4.2.3. Processus concerté du lotissement
Le processus concerté s'inscrit dans le cadre pratique
dont les étapes en articulation sont les suivantes :
- la décision de l'autorité qui, partant des
besoins de la ville, doit décider du site à lotir et
d'étendre la ville. Cette autorité doit préciser sa
décision, donner au comité mixte le pouvoir d'entamer la
procédure et mobiliser tout ce dont elle dispose pour amorcer l'action.
Par autorité de décision, nous nous référons au
schéma légal de lotissement
- Gouverneur-maires-services fonciers et de l'urbanisme. Cette
étape, pour les quartiers en lotissement doit consister à
localiser un autre terrain non loti pour l'installation des populations qui ont
perdu leurs terrains et donc procéder à un nouveau lotissement
« spécial ».
- la mobilisation de la population qui doit être
lancée par l'autorité (mobilisation générale au
niveau des quartiers) et poursuivie par les services techniques et leaders des
organisations diverses.
Cette action de sensibilisation - conscientisation doit
aboutir à la constitution de l'équipe locale de discussion et
à la définition du calendrier des activités. Là,
nous adhérons au souci de E. LEBRIS (AMPS, op. cit., p.170) du «
développement ascendant », de la population aux décideurs.
Cette étape se retrouve dans les quartiers en
lotissement et dans ceux devant subir le lotissement spécial.
- la concertation des acteurs qui doivent analyser les
demandes des populations et reformuler les solutions proposées en
comparaison avec les propositions des autres parties pour enfin aboutir
à un consensus.
- le renforcement des capacités de tous les acteurs du
foncier pour mener à bien l'action et en comprendre les pri,ncipes
directeurs basés sur la participation, le multipilotage et la
multidimensionnalité du foncier.
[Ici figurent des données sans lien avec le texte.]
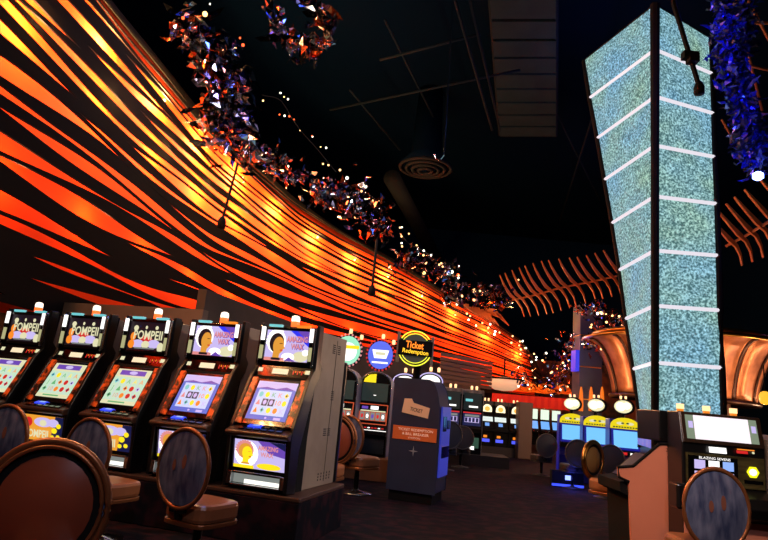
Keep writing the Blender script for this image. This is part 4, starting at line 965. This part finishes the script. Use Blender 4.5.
# ============================================================ FOIL GARLANDS
FM = [mat('foil_silver', (200, 205, 215), .16, 1), mat('foil_copper', (215, 92, 42), .25, .95), mat('foil_violet', (120, 110, 170), .2, 1), mat('foil_black', (30, 28, 32), .2, 1)]
SB = [em('bulb_warm', (255, 190, 120), 4), em('bulb_red', (255, 90, 40), 3), em('bulb_white', (255, 245, 225), 5)]
def garland(pts, n, rad, size, label, bulbs=(), name='foil_garland', mats=FM, wts=(5, 2, 3, 6), cat='hanging ornament', group=None, kidname='foil_leaves', brad=.022):
    P = catmull([tuple(p) for p in pts], 10) if len(pts) > 1 else [Vector(pts[0])]
    o = P[0].copy(); root = thing(name, label, cat, o, 0, group); b = MB()
    pick = [i for i, w in enumerate(wts) for _ in range(w)]
    for _ in range(n):
        c = random.choice(P) + Vector([random.gauss(0, .4) for _ in range(3)])*(rad*random.uniform(.5, 1))-o
        u = Vector([random.gauss(0, 1) for _ in range(3)]).normalized(); w = u.cross(Vector([random.gauss(0, 1) for _ in range(3)])).normalized(); m_ = u.cross(w)
        s = size*random.uniform(.5, 1.3); q = s*random.uniform(.18, .4); mi = random.choice(pick)
        a = [c-u*s, c-u*s*.4+w*q+m_*q*.4, c-u*s*.4-w*q+m_*q*.3, c+u*s*.3+w*q*.9-m_*q*.5, c+u*s*.3-w*q*.9-m_*q*.4, c+u*s+m_*q, c-u*s*.1+m_*q*.9]
        b.add(a, [(0, 2, 6, 1), (1, 6, 3), (6, 2, 4), (6, 4, 3), (3, 4, 5)], mi)
    lv_ = b.build(kidname, mats, root); lv_['kind'] = 'stuff'
    bt = MB(); bt.tube([p-o for p in P], .012, 5) if len(P) > 1 else None
    if len(P) > 1: bt.build('wire', MATT, root)
    for (px, py, Y, k, r) in bulbs:
        p = at_y(px, py, Y)-o; bb = MB(); bb.ball((0, 0, 0), r); bb.build('bulb', SB[k], root, True, loc=p)
    return root
A = at_y
garland([A(188, 28, 10.4), A(206, 52, 10.5), A(228, 85, 10.7), A(222, 122, 10.9), A(240, 145, 11.4)], 430, .72, .23, 'largest crumpled foil garland at the top edge of the orange wall, upper left', [(183, 18, 10, 1, .03), (205, 14, 10, 0, .05), (243, 45, 10.3, 1, .03), (240, 38, 10.3, 1, .02), (210, 4, 10, 2, .015)])
garland([A(246, 150, 11.8), A(275, 165, 12.6), A(305, 178, 13.4)], 150, .5, .19, 'thin foil garland bridging the two larger ones on the wall edge', [])
garland([A(322, 190, 14), A(345, 200, 14.6), A(372, 212, 15.2), A(380, 228, 15.4)], 360, .72, .21, 'round tangle of dark foil leaves on the wall edge, centre left', [(347, 178, 14.4, 2, .04), (366, 199, 15, 2, .04), (340, 170, 14.2, 0, .03)])
garland([A(400, 258, 17.5), A(418, 262, 18), A(440, 270, 18.6), A(452, 276, 19)], 240, .6, .2, 'foil garland with small bulbs below the string of lights, centre', [(426, 263, 18, 0, .04), (424, 273, 18, 0, .05), (452, 272, 18.6, 2, .05), (458, 275, 18.8, 1, .05)])
garland([A(445, 296, 19), A(468, 292, 19.3), A(490, 296, 19.6), A(503, 300, 19.8)], 300, .6, .2, 'long foil garland left of the bronze fins', [(462, 296, 19, 0, .04), (474, 300, 19, 0, .04), (480, 291, 19, 0, .03)])
garland([A(272, -5, 9), A(276, 22, 9), A(284, 40, 9.1), A(305, 48, 9.2), A(325, 40, 9.2), A(320, 12, 9.1), A(300, -5, 9)], 130, .3, .18, 'loose ring of copper and silver foil hanging at the top, right of the largest garland', [], wts=(5, 3, 2, 6))
# bead strings
def light_string(label, knots, n, Y0, Y1, group='strings of small lights'):
    P = catmull([(x, y, 0) for x, y in knots], 10); root = thing('light_string', label, 'string lights', A(knots[0][0], knots[0][1], Y0), 0, group)
    o = Vector(root.location); pts = []
    for i, p in enumerate(P): pts.append(A(p.x, p.y, Y0+(Y1-Y0)*i/(len(P)-1))-o)
    b = MB(); b.tube(pts, .012, 4); b.build('wire', MATT, root)
    for k in range(n):
        p = pts[int((k+.5)*len(pts)/n)]; r = (.020+.010*random.random())*(Y0+Y1)/2/16
        bb = MB(); bb.ball((0, 0, 0), r, 6); bb.build('bulb', SB[random.choice((0, 0, 1, 2))], root, True, loc=p+Vector([random.gauss(0, .13) for _ in range(3)]))
light_string('string of warm small lights right of the largest foil garland, upper left', [(262, 95), (280, 100), (292, 118), (302, 132), (318, 150), (336, 172)], 15, 12, 14)
light_string('string of warm small lights from the centre left tangle down to the centre garland', [(352, 185), (372, 205), (398, 230), (408, 243), (425, 252), (445, 268), (458, 275)], 22, 14.5, 18.5)
light_string('string of warm small lights along the curled far end of the wall', [(462, 310), (475, 320), (495, 332), (512, 341), (526, 350), (535, 358), (537, 366)], 28, 20, 22)
light_string('string of warm small lights in the air above the far fins', [(508, 276), (512, 277)], 1, 18, 18)
# curled orange wing over the far garland
p = A(472, 300, 20.2); wg = thing('orange_wing', 'small curled orange louvred wing below the long foil garland', 'wall sculpture', p)
for k in range(9):
    a0_, a1_ = A(452+5*k, 301+1.5*k, 20.4)-p, A(478+4.2*k, 316+1.0*k+(k*.9), 20.2)-p
    if k > 5: a0_ = A(482+2.5*(k-5), 306+2.5*(k-5), 20.4)-p; a1_ = A(500+3*(k-5), 318+2.5*(k-5), 20.2)-p
    m_ = (a0_+a1_)/2+Vector((0, -.1, .12))
    b = MB(); vs = []
    for q, h in ((a0_, .02), (m_, .07), (a1_, .015)): vs += [q+Vector((0, 0, h)), q-Vector((0, 0, h)), q-Vector((0, -.05, h)), q+Vector((0, .05, h))]
    b.add(vs, [(i*4+j, i*4+(j+1) % 4, (i+1)*4+(j+1) % 4, (i+1)*4+j) for i in range(2) for j in range(4)]+[(3, 2, 1, 0), (8, 9, 10, 11)]); b.build('louvre', FINM, wg)
light('POINT', A(495, 322, 19.6), 25, (255, 150, 60), 'wing_light', .1)
# far right crystal garlands round the column
CRY = [mat('crystal_blue', (90, 100, 230), .1, .9), mat('foil_silver', (0, 0, 0)), mat('foil_copper', (0, 0, 0)), mat('foil_black', (0, 0, 0))]
random.seed(21)
def rb(n, x0, x1, y0, y1, Y): return [(random.uniform(x0, x1), random.uniform(y0, y1), Y, random.choice((0, 2, 0)), random.uniform(.02, .035)) for _ in range(n)]
garland([A(548, 385, 18.6), A(560, 372, 18.4), A(566, 352, 18.2), A(573, 340, 17.6)], 200, .7, .13, 'blue and silver crystal cluster hanging at the left of the grey column', rb(14, 545, 580, 335, 390, 18), mats=CRY, wts=(3, 4, 3, 3))
garland([A(584, 312, 16), A(594, 308, 16), A(606, 316, 16), A(618, 322, 16), A(590, 340, 16), A(608, 346, 16)], 240, .45, .12, 'crystal garland looped across the top of the grey column', rb(10, 583, 622, 306, 350, 15.8), mats=CRY, wts=(1, 4, 3, 3))
garland([A(516, 378, 19), A(520, 376, 19), A(535, 384, 19.4)], 60, .35, .12, 'copper and glass cluster over the dome topped machines', rb(5, 512, 540, 376, 392, 18.8), mats=CRY, wts=(1, 3, 3, 5))
# blue drape
DR = [mat('drape_blue', (36, 44, 190), .25, .5, (24, 30, 160), .03), mat('drape_dark', (40, 42, 70), .4, .6), mat('drape_pale', (130, 150, 235), .15, .7)]
random.seed(5)
d1_ = garland([A(724, -30, 8.2), A(724, 20, 8.2), A(728, 60, 8.2), A(738, 95, 8.2), A(748, 135, 8.2), A(755, 165, 8.2)], 1100, .3, .12, 'long ragged blue crystal drape hanging right of the glass tower', [(757, 176, 8, 2, .03)], name='crystal_drape', mats=DR, wts=(5, 5, 1), kidname='crystals', group=None)
d2_ = garland([A(745, -30, 8.5), A(747, 30, 8.5), A(735, 70, 8.5), A(745, 110, 8.4), A(765, 165, 8.4)], 500, .26, .12, 'shorter dark blue crystal drape beside the long one, at the right edge', [], name='crystal_drape', mats=DR, wts=(3, 6, 1), kidname='crystals')
b = MB(); b.lathe([(.03, -.06), (.07, -.03), (.07, .03), (.03, .06)], 12); tag(b.build('blue_spotlight', em('spot_blue_white', (130, 160, 255), 14), loc=A(758, 176, 7.9)), 'bright blue white spotlight at the foot of the crystal drape', 'light')
light('POINT', A(758, 176, 7.6), 15, (90, 110, 255), 'blue_spot_light', .05)
light('POINT', A(718, 30, 7.6), 22, (60, 70, 255), 'blue_drape_light', .1); light('POINT', A(738, 105, 7.6), 10, (60, 70, 255), 'blue_drape_light', .1)
# ============================================================ LIGHT
w = bpy.data.worlds.new('world'); S_ = bpy.context.scene; S_.world = w; w.use_nodes = True
w.node_tree.nodes['Background'].inputs[0].default_value = (.25, .4, .8, 1); w.node_tree.nodes['Background'].inputs[1].default_value = .05
for o in list(S_.objects):
    if o.parent is None and o.type == 'EMPTY' and any(c.name.startswith(('dome_glass', 'upper_display')) for c in o.children) and o.location.y > 15.5: o.scale = (.78 if o.location.y < 20 else .66, .95, .88)
for (x, y, z, e, a, c, sp_) in ((3.6, 4.6, 4.2, 620, (-.5, 6.4, 1.1), (255, 235, 220), 40), (1.2, 4.2, 6, 300, (.6, 9, .9), (215, 222, 255), 46), (.5, -1.2, 5, 260, (0, 4.6, .5), (225, 225, 255), 75), (-3, 3.5, 6, 150, (-3, 6.5, 1.2), (255, 225, 200), 60), (1.0, 2.2, 3.6, 420, (2.6, 5.6, .7), (255, 225, 205), 36)):
    light('SPOT', (x, y, z), e, c, 'fill_spot', .12, a, sp_, .8)  # added fill for cabinet sides, kiosk, stools and salmon panel, no real fittings
for p_ in ((-2, 9, 8.5), (5, 13, 9), (9, 20, 8)): light('POINT', p_, 90, (90, 130, 255), 'blue_fill', .4)  # added blue fill to tint the dark ceiling and walls, no source there
# added warm fill spots aimed at the rows, no fittings behind them
for (x, y, z, e, a) in ((-3.2, 4.2, 7, 420, (-2.4, 5.4, .8)), (.2, 3.2, 7, 260, (-.5, 4.6, .6)), (2.2, 2.2, 6, 330, (2.3, 4.4, .7)), (1, 9, 9, 300, (.8, 10, 0)), (-2.5, 1.2, 4.5, 90, (-1.0, 2.2, .8)), (4, 14, 9, 400, (4, 15, 1))):
    light('SPOT', (x, y, z), e, (255, 190, 140), 'fill_spot', .12, a, 60, .8)
for px, py, Y, e, c in ((230, 60, 9.0, 60, (230, 225, 255)), (262, 105, 9.6, 40, (215, 205, 255)), (300, 20, 8.2, 10, (255, 220, 190)), (365, 190, 13.2, 60, (235, 235, 255)), (430, 255, 17, 22, (255, 220, 180)), (480, 285, 18.4, 26, (255, 190, 120)), (560, 340, 16.8, 20, (180, 190, 255))):
    light('POINT', A(px, py, Y), e, c, 'ornament_fill', .15)  # added fill so the foil catches pale light, no lamps stand here
# row of warm uplights under the fins
for px, py, Y, e in ((540, 312, 18, 8), (590, 304, 16.6, 9), (740, 262, 11, 6)):
    light('POINT', A(px, py, Y), e, (255, 140, 70), 'fin_uplight', .1)
# dim light on the ceiling gear
light('POINT', A(520, 100, 8), 30, (200, 215, 220), 'ceiling_gear_light', .3)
Cette action du renforçage doit
être assurée par des spécialistes des divers domaines et
oeuvrant dans divers secteurs de la vie.
- la conception du plan de lotissement par les services
techniques en collaboration avec les leaders représentant les groupes.
- le recensement des ménages des quartiers
concernés qui ont un droit coutumier sur un lopin de terre.
L'activité devant être exécutée par le comité
mixte ou par les recenseurs indépendants. Cette étape vise
à avantager les populations autochtones des quartiers d'accueil
spécial et de ne pas exagérer avec le nombre des
bénéficiaires des lots provenant des quartiers en lotissement
tout en tenant compte de la valeur culturelle de l'espace.
- la régularisation juridique des lots; pour faciliter
à la population l'accès à ces lots, la
régularisation doit être collective et le paiement individuel
réduit car il n'y a pas d'indemnisation.
- le lotissement de l'espace; au cours de cette étape,
on veillera que les terrains soient accessibles aux allogènes
après que les autochtones des quartiers soient servis. La vente des lots
doit alors respecter la loi foncière en vigueur et être suivie par
le comité mixte. Les frais versés par les demandeurs
allogènes devront constituer un fonds de lotissement qui va supporter la
mise en application du processus et contribuer au financement des
infrastructures de base.
- le suivi doit être effectué pour que ce
processus aboutisse comme prévu ou alors pour qu'il puisse être
modifié à temps opportun.
Bien qu'il soit exigeant matériellement,
financièrement et temporellement, ce processus est réaliste en
tenant compte de tous les acteurs pour non seulement chercher à soulager
et prévenir les conséquences du lotissement, mais aussi du fait
qu'il assure une sécurité à tous les acteurs qui
s'identifient au lotissement.
Ce processus s'inscrit dans le court terme. Il doit donc
être accompagné des actions à moyen et à long terme.